The bishops in their statement said the nation "must pursue rapid decarbonization" as part of "an energy revolution" in order to seriously address climate change, such as through the Inflation Reduction Act's historic clean energy investments that the U.S. bishops' conference endorsed. But those efforts cannot be conducted "on the backs of the poor and under-privileged" both at home and abroad, they said.

"We recognize this pursuit takes place amidst the complex threats of an increasingly multipolar world, with wars and threat of wars and other critical considerations of justice to our common home and the most vulnerable. This dilemma cries out for greater discernment and action to address both 'the cry of the earth and the cry of the poor,' " the U.S. prelates wrote.

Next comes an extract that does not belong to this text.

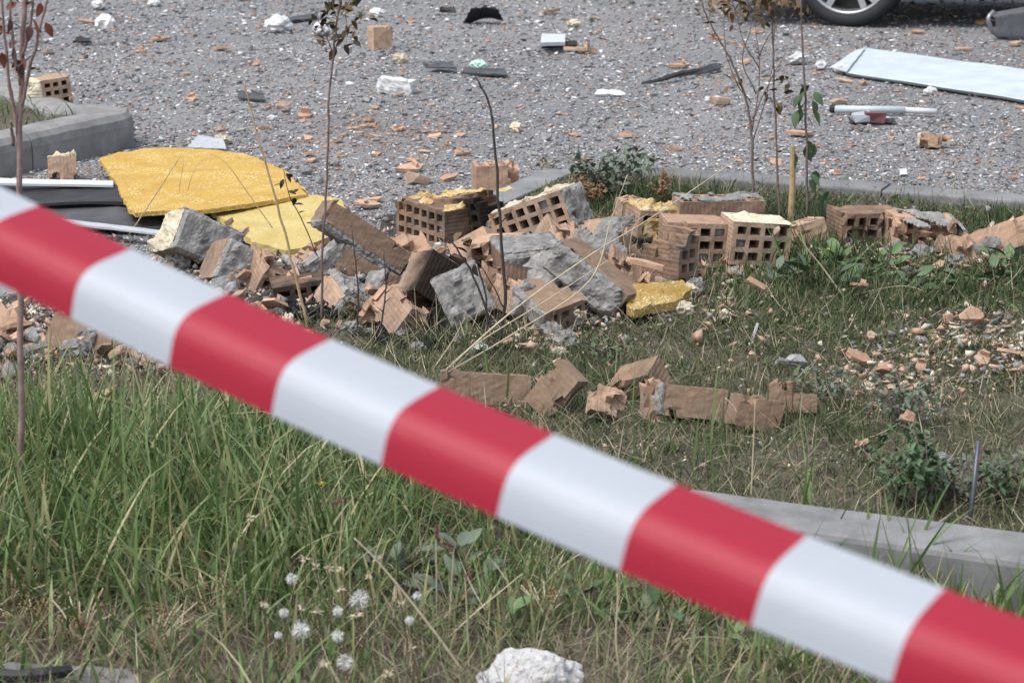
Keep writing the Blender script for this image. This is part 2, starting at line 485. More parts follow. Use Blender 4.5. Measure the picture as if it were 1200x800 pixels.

Along with engaging in civic life, which they said is essential for integral ecology, the bishops urged Catholics to seek simplicity in their lives, especially in the U.S. where "we face a perennial temptation to live beyond our needs" even as income gaps widen between the economically rich and poor.

"An ecological lifestyle is not about pauperism or austerity, but an invitation to modesty and simplicity that increases our freedom to live as we ought regardless of our economic means," the bishops said. "To live simply allows both the poor and rich to share in a common solidarity with each other and with creation, remembering where all resources ultimately come from."